Ecœuré par l’affaire Knysna, Gérard Houllier est retourné en Angleterre en 2010, séduit par Aston Villa, en crise après seulement trois journées de championnat. Malgré une opération maintien réussie, son come-back anglais s’est achevé sur un nouveau malaise cardiaque : « J’ai pris brutalement conscience que ma vie professionnelle cessait et c’était comme si une petite mort, tout à coup, m’enveloppait de son voile ». Mais la passion du football est plus forte. Depuis 2012, Gérard Houllier est en effet directeur sportif de Red Bull (Salzbourg, New York mais aussi Leipzig, Sao Paulo et au Ghana).

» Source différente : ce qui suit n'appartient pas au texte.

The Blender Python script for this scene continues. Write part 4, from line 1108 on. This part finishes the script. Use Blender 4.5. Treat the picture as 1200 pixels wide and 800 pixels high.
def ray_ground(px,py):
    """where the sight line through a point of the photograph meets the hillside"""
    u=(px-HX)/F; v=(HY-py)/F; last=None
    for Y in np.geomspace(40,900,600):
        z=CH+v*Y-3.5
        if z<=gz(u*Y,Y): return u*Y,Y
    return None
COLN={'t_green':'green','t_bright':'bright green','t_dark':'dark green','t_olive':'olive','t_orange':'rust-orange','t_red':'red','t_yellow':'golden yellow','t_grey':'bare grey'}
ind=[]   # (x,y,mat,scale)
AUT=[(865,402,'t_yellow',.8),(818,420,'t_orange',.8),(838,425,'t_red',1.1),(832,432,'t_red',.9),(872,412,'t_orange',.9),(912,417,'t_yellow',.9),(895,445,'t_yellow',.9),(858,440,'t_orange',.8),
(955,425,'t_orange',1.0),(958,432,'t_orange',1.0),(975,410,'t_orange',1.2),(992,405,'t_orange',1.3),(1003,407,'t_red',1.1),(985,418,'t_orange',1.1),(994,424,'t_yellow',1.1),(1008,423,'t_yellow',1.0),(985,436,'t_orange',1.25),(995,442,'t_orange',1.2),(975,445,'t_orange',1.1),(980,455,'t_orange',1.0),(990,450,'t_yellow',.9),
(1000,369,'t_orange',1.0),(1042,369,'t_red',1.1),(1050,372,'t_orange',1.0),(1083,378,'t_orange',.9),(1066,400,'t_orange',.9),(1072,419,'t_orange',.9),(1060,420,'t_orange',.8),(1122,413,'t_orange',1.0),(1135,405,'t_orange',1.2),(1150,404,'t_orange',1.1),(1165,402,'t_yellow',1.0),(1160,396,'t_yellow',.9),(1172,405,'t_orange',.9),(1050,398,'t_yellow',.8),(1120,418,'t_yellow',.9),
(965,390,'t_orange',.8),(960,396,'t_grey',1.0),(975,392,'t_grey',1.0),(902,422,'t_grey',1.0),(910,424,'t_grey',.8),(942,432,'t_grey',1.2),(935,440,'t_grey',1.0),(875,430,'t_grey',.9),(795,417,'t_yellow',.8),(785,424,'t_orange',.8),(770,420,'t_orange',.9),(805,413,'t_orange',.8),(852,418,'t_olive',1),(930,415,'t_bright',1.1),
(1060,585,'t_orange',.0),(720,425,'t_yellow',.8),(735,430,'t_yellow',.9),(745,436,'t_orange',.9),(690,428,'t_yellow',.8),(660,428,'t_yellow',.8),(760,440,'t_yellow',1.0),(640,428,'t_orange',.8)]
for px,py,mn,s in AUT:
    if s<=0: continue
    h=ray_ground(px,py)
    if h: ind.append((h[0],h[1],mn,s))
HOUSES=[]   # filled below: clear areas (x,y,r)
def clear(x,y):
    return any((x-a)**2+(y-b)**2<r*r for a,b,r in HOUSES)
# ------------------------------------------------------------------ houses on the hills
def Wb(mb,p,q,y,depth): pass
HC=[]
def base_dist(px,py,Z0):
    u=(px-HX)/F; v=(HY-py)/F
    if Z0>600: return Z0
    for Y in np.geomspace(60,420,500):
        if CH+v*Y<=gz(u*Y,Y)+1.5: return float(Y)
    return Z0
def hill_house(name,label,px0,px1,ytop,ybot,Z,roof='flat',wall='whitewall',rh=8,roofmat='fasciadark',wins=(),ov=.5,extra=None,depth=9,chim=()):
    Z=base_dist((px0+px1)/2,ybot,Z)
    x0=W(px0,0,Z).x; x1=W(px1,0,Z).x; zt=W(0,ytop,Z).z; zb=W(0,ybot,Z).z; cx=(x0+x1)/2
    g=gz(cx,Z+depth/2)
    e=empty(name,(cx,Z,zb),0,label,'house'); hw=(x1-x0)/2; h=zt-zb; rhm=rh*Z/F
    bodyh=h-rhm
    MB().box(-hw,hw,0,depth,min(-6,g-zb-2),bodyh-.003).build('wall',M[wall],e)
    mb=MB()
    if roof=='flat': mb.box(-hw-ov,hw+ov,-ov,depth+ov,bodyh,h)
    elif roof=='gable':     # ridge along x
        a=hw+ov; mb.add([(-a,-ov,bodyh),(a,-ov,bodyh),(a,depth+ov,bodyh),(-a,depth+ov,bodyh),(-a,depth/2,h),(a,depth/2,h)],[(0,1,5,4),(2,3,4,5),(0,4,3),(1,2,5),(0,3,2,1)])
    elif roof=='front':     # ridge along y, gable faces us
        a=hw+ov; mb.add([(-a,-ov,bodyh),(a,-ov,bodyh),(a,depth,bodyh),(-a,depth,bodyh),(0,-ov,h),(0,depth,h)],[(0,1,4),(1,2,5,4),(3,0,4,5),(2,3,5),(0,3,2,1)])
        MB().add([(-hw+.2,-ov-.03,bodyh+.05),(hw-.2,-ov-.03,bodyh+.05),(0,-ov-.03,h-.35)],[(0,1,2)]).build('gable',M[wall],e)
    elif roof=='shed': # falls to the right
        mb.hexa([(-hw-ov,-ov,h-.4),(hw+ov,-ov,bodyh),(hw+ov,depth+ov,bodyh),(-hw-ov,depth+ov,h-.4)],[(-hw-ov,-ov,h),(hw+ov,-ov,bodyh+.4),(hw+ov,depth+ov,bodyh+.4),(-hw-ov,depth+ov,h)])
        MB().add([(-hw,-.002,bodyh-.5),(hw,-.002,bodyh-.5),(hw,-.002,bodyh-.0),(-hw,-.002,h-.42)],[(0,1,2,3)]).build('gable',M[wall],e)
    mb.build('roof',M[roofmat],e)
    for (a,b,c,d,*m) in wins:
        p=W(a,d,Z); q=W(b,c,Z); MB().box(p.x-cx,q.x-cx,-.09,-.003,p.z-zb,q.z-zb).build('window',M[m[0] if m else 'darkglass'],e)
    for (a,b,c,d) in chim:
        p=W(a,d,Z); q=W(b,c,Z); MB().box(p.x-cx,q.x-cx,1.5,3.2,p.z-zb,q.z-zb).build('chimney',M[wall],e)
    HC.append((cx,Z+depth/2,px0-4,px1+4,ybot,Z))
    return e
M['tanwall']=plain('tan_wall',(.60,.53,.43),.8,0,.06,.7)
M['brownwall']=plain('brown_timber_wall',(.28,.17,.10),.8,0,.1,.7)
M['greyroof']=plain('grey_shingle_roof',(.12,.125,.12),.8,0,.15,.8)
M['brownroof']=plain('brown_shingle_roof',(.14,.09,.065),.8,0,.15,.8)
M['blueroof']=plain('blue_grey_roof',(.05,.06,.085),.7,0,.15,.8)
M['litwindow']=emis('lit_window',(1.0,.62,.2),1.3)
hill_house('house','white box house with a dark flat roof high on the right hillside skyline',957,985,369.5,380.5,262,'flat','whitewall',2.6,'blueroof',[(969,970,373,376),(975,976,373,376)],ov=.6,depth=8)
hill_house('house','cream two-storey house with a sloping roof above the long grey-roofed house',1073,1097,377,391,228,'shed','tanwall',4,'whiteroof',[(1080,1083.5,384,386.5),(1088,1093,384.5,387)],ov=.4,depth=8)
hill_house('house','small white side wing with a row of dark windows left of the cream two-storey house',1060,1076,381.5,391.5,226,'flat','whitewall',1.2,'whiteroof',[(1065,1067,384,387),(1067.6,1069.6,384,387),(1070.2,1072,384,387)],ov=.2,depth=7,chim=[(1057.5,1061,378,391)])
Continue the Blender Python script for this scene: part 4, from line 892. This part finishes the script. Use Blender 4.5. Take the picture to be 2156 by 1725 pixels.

A 68 ans, Gérard Houllier a donc tout connu dans le foot, sur le terrain et en dehors. Dans cet ouvrage presque testamentaire, on ressent son amour sans faille pour le football, dans la gloire comme dans la défaite. Il en a tiré beaucoup de plaisir et estime que c’est ainsi que doit se concevoir ce sport : « Chacun dans le monde du football doit prendre conscience de la responsabilité collective du spectacle à offrir aux spectateurs ».